POETA BASTOS TIGRE
BASTOS TIGRE PREGANDO NO DESERTO
Nelson Marzullo Tangerini
Por amizade a Bastos Tigre, Nestor Tangerini, volta e meia republicava, em sua revista, sonetos do amigo, voz altiva do parnasianismo pernambucano. Como este, copiado da p. 8 da revista O Espeto, em dezembro de 1947:
“PRESENTE DE FESTAS
No dia de ano bom, peço-te apenas
Um beijo, um beijo estaladinho a medo,
Sob a copa vivente do arvoredo,
Entre amores perfeitos e açucena.
Bela morena, inveja das morenas,
Entre as morenas escolhida a dedo,
Olha que um beijo assim, dado em segredo
Vale por dez, por vinte, por centenas.
Vamos! Estala um beijo!
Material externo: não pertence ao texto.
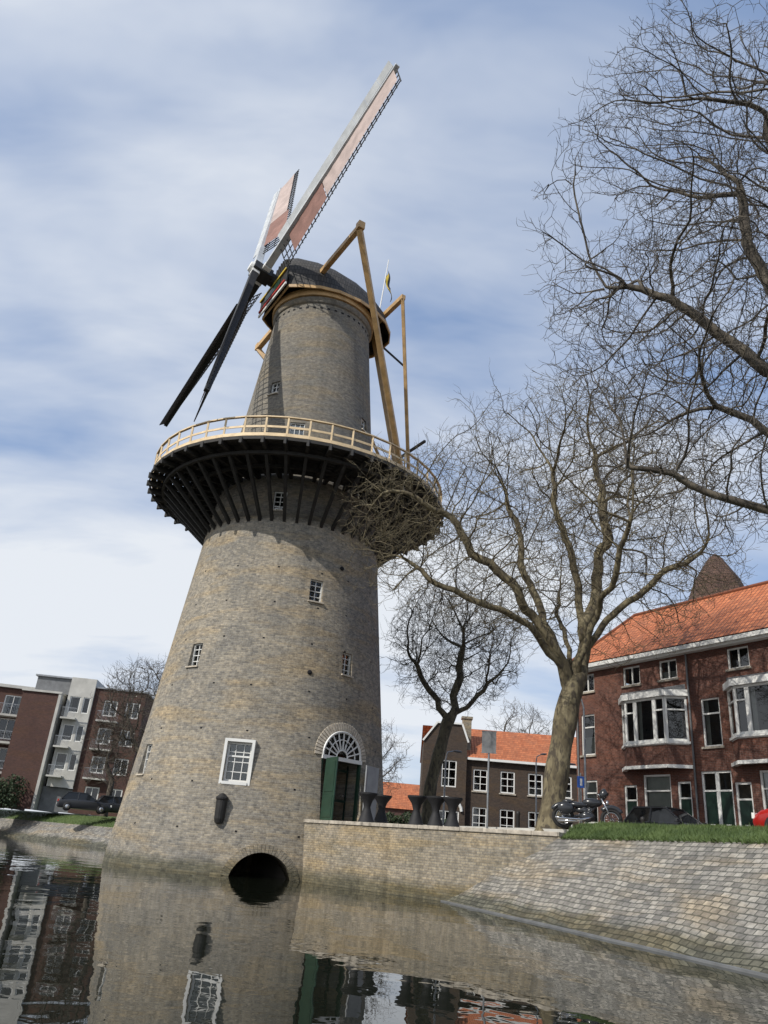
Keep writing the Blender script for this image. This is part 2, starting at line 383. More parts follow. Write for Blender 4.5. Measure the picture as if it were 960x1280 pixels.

Vamos que esta
Seja a caixinha de bombons, a ‘festa’
Que me dês, contentando os meus desejos.
E, se é certo o que afirma a voz do povo,
Hei de ganhar, durante este ano novo,
Trezentos e sessenta e cinco beijos”.
Mais adiante, outro soneto de Bastos Tigre ilustraria a p. 8 da mesma revista, em fevereiro de 1948:
“NO DESERTO
Eis que de Deus o povo se declara,
Em revolta; pragueja, em fúria, a plebe:
‘- Água, Moisés! O sol requeima a seara!’
Da nossa sede o céu não se apercebe!
Vendo Moisés a coisa feia, a vara
Vibra, raivoso, contra o monte Horeb;
E eis que corre, copiosa, a fonte clara!
Água a fartar; e toda gente bebe.
Bons tempos esses! Desmoralizou-se,
Hoje em dia, o prestígio milagreiro,
Que faz a vida deleitosa e doce!
Quando pela manhã busco o banheiro,
Penso tanto em Moisés... Oh! se ele fosse
Manda chuva... no Rio de Janeiro...
Manuel Bastos Tigre, que também assinava com o pseudônimo “Dom Xicote”, foi bibliotecário, jornalista, poeta, compositor, humorista e destacado publicitário brasileiro. Nasceu em Recife, Pernambuco, a 12 de maio de 1882. Faleceu no Rio de Janeiro, RJ, a 1 de agosto de de 1957.
Sua obra é vasta. Publicou inúmeros livros, como “Saguão da posteridade”, 1902, “Versos perversos”, 1905, “O maxixe”, 1906, “Moinhos de vento”, 1913, “O rapadura”, 1915, “Grão de bico”, 1915, “Bolhas de sabão”, 1919, “Arlequim”, 1922, entre tantos outros.